* [WRITTEN TASK]:
In the listing below, find the line with "make_basin(.518, 'large near", then repeat exactly every line from the top through that one.

═══ RECORDED INFORMATION ═══

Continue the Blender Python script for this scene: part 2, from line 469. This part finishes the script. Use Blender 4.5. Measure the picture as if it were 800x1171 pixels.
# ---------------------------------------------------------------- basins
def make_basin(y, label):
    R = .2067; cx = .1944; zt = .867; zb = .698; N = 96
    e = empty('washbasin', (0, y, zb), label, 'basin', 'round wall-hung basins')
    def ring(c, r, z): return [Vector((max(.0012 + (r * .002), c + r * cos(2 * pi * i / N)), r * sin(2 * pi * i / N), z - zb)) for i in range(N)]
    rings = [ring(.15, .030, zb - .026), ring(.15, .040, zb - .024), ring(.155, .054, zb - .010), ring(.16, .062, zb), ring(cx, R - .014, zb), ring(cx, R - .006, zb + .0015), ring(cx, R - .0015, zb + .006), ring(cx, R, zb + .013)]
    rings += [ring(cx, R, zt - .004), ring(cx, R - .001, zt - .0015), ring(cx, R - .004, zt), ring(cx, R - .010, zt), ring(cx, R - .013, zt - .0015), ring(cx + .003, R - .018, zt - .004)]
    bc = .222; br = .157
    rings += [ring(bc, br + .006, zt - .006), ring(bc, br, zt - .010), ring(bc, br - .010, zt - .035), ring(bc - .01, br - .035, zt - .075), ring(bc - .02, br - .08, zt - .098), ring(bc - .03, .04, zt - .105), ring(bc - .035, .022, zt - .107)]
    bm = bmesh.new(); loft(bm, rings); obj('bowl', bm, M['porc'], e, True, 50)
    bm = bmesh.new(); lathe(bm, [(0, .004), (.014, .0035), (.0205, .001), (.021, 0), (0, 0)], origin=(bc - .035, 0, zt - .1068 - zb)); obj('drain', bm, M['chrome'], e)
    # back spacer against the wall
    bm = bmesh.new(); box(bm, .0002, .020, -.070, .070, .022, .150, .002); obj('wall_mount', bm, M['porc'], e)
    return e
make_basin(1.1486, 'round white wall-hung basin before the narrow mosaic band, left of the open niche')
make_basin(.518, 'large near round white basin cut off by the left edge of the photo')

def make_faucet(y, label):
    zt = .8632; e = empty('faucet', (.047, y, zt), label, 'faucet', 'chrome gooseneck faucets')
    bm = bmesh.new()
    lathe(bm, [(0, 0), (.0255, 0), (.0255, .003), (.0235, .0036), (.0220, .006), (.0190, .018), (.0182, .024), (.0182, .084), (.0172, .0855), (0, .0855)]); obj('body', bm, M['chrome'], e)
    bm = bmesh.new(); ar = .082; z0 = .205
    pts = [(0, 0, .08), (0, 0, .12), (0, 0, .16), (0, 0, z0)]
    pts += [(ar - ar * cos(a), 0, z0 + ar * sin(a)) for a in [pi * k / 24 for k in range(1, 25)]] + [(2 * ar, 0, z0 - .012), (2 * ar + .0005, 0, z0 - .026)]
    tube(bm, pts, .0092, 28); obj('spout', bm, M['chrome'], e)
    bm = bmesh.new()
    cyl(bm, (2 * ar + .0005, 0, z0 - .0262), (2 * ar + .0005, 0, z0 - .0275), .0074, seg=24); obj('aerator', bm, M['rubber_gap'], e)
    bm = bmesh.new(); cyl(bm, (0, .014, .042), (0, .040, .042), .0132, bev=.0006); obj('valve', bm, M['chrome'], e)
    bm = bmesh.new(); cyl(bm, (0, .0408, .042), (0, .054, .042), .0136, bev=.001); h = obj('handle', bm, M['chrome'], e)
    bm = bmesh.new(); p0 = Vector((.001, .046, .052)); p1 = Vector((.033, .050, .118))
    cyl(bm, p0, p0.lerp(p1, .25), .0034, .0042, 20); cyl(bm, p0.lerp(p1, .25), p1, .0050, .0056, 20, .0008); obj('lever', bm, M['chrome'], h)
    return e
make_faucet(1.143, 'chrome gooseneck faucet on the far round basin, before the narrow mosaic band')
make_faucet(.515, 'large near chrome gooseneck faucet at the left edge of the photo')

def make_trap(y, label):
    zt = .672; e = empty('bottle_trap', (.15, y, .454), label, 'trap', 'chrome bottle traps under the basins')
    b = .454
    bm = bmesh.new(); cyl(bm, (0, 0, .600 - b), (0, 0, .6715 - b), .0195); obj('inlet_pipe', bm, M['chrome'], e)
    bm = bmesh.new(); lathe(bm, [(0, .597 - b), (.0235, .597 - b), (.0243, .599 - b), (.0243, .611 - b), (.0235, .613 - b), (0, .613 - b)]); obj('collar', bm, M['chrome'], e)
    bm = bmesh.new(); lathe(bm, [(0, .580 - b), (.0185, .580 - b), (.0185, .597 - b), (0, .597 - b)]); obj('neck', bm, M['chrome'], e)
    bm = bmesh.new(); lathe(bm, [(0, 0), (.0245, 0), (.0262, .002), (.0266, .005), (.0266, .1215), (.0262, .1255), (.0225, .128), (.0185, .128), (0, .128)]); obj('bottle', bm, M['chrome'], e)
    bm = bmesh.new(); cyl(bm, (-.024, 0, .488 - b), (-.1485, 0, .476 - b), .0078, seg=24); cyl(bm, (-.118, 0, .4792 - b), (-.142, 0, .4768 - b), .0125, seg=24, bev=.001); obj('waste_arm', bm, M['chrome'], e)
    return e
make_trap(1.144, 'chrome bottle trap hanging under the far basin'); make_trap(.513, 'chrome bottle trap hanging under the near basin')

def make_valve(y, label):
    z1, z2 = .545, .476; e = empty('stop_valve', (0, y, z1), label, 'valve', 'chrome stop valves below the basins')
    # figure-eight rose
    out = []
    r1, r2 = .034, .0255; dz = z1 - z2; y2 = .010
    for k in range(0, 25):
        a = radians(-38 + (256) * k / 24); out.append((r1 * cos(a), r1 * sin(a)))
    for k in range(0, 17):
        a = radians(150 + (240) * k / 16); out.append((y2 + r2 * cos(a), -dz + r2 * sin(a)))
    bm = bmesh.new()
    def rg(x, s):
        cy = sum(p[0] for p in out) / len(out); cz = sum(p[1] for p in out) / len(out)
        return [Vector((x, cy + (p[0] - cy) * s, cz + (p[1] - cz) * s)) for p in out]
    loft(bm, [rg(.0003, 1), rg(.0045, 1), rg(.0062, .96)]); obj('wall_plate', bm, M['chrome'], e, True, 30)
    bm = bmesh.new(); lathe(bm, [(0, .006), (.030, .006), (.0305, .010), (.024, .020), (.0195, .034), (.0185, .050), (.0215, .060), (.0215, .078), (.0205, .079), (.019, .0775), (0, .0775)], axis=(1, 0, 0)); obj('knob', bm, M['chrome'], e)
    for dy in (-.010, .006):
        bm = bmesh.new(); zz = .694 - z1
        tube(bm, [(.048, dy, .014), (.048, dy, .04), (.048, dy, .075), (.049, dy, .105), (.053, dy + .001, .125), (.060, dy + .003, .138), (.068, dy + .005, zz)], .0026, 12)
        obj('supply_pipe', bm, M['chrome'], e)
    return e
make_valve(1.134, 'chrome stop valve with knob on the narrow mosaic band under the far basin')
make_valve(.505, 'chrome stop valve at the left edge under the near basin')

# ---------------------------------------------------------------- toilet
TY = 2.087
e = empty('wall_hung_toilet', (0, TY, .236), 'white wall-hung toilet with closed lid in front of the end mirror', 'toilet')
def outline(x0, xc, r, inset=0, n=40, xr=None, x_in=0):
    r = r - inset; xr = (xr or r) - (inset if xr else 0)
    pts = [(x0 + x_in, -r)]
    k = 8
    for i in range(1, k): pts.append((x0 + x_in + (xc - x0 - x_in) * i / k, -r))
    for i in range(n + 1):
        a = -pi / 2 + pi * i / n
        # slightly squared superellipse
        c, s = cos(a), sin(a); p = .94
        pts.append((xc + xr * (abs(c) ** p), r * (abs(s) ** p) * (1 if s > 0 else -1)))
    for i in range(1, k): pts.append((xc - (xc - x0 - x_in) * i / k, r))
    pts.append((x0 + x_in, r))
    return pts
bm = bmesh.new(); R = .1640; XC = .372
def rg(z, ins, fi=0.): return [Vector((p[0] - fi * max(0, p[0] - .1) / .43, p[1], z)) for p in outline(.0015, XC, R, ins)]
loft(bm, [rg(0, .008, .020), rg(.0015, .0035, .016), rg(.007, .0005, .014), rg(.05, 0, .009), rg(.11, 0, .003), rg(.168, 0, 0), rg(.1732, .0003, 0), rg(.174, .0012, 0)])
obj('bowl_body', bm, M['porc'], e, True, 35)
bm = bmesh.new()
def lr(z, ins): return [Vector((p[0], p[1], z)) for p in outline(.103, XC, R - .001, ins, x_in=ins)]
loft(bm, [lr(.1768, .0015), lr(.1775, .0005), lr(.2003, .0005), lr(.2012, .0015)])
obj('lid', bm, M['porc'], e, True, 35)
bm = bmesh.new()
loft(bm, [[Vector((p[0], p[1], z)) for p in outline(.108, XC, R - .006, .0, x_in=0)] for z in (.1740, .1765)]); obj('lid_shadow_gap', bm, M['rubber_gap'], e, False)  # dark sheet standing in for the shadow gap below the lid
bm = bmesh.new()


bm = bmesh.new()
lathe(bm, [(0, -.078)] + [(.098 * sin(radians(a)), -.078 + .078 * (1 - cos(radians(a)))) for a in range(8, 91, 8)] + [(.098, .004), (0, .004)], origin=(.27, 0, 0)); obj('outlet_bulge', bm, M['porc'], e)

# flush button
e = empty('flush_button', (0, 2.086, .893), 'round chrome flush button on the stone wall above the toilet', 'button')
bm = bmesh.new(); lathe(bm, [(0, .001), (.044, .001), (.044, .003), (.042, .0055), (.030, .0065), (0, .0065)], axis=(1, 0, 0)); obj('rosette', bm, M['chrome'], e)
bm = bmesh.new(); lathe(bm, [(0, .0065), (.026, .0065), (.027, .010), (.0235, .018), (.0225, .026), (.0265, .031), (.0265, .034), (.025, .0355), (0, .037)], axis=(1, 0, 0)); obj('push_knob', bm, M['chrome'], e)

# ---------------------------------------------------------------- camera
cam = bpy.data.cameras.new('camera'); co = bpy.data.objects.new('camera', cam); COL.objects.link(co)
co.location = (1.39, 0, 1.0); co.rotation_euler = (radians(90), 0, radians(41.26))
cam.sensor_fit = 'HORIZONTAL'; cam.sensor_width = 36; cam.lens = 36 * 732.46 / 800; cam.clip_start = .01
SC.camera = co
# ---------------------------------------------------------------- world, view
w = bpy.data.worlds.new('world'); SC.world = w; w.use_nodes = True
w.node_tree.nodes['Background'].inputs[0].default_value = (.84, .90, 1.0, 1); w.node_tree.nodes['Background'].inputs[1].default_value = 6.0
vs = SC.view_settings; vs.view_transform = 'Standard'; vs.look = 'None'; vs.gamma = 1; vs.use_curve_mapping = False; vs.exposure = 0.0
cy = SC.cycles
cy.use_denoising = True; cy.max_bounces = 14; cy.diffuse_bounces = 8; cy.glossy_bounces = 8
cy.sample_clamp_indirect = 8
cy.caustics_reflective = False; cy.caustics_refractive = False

═══

* [WORKED ANSWER]:
Continue the Blender Python script for this scene: part 2, from line 469. This part finishes the script. Use Blender 4.5. Measure the picture as if it were 800x1171 pixels.
# ---------------------------------------------------------------- basins
def make_basin(y, label):
    R = .2067; cx = .1944; zt = .867; zb = .698; N = 96
    e = empty('washbasin', (0, y, zb), label, 'basin', 'round wall-hung basins')
    def ring(c, r, z): return [Vector((max(.0012 + (r * .002), c + r * cos(2 * pi * i / N)), r * sin(2 * pi * i / N), z - zb)) for i in range(N)]
    rings = [ring(.15, .030, zb - .026), ring(.15, .040, zb - .024), ring(.155, .054, zb - .010), ring(.16, .062, zb), ring(cx, R - .014, zb), ring(cx, R - .006, zb + .0015), ring(cx, R - .0015, zb + .006), ring(cx, R, zb + .013)]
    rings += [ring(cx, R, zt - .004), ring(cx, R - .001, zt - .0015), ring(cx, R - .004, zt), ring(cx, R - .010, zt), ring(cx, R - .013, zt - .0015), ring(cx + .003, R - .018, zt - .004)]
    bc = .222; br = .157
    rings += [ring(bc, br + .006, zt - .006), ring(bc, br, zt - .010), ring(bc, br - .010, zt - .035), ring(bc - .01, br - .035, zt - .075), ring(bc - .02, br - .08, zt - .098), ring(bc - .03, .04, zt - .105), ring(bc - .035, .022, zt - .107)]
    bm = bmesh.new(); loft(bm, rings); obj('bowl', bm, M['porc'], e, True, 50)
    bm = bmesh.new(); lathe(bm, [(0, .004), (.014, .0035), (.0205, .001), (.021, 0), (0, 0)], origin=(bc - .035, 0, zt - .1068 - zb)); obj('drain', bm, M['chrome'], e)
    # back spacer against the wall
    bm = bmesh.new(); box(bm, .0002, .020, -.070, .070, .022, .150, .002); obj('wall_mount', bm, M['porc'], e)
    return e
make_basin(1.1486, 'round white wall-hung basin before the narrow mosaic band, left of the open niche')
make_basin(.518, 'large near round white basin cut off by the left edge of the photo')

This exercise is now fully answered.